Software engineer Rachel Décoste will spearhead the 2017 Congressional App Challenge.  Décoste joins the Internet Education Foundation, the CAC’s official coordinator, as Director of the project.

“I’m excited to join a team of people who are passionate about increasing STEM among America’s youth and connecting the U.S. Congress with their local tech communities,” said Décoste.

“Learning to code in as a teenager opened the door to a fantastic career for me. I hope the Congressional App Challenge will be a catalyst for the next generation of tech leaders.”

Décoste taught herself computer programming using a library book. She started with an app simulating a math quiz for her little sister.

A decade later, Décoste was coding air traffic control systems for the Federal Aviation Agency, among others.

One of her projects was to develop a sequencing and arrival system for airport runways.
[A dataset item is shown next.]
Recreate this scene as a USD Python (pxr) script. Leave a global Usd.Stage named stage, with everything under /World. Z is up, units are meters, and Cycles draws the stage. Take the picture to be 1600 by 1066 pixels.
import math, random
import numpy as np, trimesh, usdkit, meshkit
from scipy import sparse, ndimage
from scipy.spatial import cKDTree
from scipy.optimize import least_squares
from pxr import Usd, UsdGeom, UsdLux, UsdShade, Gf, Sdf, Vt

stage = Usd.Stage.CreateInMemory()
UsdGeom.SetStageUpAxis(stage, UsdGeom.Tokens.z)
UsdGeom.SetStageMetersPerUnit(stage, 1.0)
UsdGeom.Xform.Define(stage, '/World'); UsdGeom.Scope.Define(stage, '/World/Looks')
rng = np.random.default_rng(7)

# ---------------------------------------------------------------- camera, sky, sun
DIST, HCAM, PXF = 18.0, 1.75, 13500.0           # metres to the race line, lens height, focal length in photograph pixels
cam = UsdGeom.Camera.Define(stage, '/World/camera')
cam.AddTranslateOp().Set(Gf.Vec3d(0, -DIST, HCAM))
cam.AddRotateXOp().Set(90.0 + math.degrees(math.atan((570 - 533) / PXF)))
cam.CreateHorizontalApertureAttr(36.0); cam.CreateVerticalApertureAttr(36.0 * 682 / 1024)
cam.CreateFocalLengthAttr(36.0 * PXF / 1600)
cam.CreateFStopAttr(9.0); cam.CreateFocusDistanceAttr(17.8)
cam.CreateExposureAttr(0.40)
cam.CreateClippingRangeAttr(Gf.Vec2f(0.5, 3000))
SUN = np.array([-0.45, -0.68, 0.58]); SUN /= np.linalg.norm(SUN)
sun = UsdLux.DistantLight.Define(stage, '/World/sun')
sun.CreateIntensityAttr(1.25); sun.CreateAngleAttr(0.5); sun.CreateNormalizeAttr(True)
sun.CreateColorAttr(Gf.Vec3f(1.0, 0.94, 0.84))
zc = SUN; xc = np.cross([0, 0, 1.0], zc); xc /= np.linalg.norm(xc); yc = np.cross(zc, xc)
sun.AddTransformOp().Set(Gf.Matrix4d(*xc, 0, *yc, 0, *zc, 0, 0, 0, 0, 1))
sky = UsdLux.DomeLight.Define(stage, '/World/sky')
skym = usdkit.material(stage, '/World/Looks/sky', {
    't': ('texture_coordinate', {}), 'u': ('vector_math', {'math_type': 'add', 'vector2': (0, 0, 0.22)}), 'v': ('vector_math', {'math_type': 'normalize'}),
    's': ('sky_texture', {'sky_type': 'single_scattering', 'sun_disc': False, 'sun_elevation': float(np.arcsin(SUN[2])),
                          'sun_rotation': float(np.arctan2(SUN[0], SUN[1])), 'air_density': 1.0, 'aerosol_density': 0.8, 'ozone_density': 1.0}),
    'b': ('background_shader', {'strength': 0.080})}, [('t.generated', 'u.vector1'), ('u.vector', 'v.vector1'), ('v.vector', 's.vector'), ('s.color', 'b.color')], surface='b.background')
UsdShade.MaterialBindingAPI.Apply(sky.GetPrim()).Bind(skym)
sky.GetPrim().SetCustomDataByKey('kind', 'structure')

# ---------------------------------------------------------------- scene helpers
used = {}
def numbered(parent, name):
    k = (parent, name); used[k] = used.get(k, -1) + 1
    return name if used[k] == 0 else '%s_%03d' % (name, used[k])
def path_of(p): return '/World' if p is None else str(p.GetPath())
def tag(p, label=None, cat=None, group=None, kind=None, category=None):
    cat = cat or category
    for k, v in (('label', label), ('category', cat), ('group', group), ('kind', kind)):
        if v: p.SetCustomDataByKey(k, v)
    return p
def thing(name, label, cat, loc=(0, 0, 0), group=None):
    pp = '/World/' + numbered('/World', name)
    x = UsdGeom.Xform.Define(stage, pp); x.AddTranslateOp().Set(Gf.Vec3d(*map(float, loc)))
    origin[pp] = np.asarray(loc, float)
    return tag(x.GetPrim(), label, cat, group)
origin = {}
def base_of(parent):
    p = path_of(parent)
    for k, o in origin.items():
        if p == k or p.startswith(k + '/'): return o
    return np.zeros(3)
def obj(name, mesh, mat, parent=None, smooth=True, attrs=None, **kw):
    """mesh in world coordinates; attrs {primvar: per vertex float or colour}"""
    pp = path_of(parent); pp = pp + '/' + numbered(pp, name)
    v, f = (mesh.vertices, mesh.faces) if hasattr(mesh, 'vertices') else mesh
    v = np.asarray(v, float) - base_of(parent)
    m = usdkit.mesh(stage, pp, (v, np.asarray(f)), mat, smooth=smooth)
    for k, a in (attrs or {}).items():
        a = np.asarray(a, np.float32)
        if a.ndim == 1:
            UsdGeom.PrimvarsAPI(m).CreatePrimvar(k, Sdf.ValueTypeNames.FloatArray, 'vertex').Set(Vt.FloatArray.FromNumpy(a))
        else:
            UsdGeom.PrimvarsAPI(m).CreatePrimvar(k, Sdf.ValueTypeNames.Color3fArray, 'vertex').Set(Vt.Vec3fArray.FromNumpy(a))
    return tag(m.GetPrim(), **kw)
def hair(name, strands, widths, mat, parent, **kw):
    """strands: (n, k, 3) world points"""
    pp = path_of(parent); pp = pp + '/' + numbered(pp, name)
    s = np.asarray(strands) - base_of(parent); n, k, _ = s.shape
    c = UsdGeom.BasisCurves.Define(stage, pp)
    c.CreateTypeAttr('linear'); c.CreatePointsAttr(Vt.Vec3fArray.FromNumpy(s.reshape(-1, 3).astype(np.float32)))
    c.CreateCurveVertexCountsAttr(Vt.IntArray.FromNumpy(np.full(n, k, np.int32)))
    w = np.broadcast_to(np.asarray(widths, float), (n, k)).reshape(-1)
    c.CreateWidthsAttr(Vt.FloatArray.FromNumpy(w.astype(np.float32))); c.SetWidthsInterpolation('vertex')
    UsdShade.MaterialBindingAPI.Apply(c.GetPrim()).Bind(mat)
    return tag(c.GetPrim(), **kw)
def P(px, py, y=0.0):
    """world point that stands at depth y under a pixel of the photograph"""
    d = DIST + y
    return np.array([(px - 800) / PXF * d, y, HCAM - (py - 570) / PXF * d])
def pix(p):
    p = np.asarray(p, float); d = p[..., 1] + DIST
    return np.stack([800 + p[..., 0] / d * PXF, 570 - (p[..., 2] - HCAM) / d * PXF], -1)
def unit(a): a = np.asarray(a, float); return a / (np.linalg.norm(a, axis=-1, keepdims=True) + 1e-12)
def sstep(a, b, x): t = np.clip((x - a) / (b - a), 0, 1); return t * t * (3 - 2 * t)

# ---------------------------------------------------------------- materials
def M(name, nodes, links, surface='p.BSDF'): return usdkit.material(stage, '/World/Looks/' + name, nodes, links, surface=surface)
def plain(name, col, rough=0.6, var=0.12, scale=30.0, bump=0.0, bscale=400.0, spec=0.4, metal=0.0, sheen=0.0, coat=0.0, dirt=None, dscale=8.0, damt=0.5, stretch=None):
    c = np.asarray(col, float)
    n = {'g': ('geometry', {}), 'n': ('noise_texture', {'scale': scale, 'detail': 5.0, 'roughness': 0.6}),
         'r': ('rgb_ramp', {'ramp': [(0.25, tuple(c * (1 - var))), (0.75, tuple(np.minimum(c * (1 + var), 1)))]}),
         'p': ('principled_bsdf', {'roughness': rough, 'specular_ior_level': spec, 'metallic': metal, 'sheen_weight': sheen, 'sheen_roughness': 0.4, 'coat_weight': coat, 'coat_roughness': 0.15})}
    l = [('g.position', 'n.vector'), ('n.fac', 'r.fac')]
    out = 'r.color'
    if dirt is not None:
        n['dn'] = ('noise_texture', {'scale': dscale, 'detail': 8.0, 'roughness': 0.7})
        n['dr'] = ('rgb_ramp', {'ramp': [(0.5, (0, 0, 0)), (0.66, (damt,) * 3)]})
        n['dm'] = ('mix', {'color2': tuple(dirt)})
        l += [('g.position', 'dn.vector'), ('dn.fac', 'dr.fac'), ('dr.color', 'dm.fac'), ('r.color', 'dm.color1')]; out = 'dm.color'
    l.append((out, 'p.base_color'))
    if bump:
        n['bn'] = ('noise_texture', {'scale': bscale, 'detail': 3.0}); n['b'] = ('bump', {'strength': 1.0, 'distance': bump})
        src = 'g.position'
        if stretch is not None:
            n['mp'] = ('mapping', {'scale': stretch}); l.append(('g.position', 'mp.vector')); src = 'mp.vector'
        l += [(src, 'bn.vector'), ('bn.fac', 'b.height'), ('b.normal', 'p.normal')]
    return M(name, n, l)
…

It uses technology to help planes flying into the same airport land in intervals so they aren’t wasting fuel and time circling the airport.

In its first two years, the Congressional App Challenge — which is sponsored by the non-profit Internet Education Foundation — hosted 239 challenges in 33 states, with 4,000 students across the country working together to create over 1,150 apps.

Participant demographics surpassed all industry diversity metrics, with young women representing 30% of all competitors. This year, the CAC initiative aims to reach even more constituents.

“The Congressional App Challenge is the largest series of student coding competitions in the world,” said Tim Lordan, executive director of the Internet Education Foundation. “Rachel is an accomplished computer scientist and an inspirational leader. We expect her to push the contest to new heights.”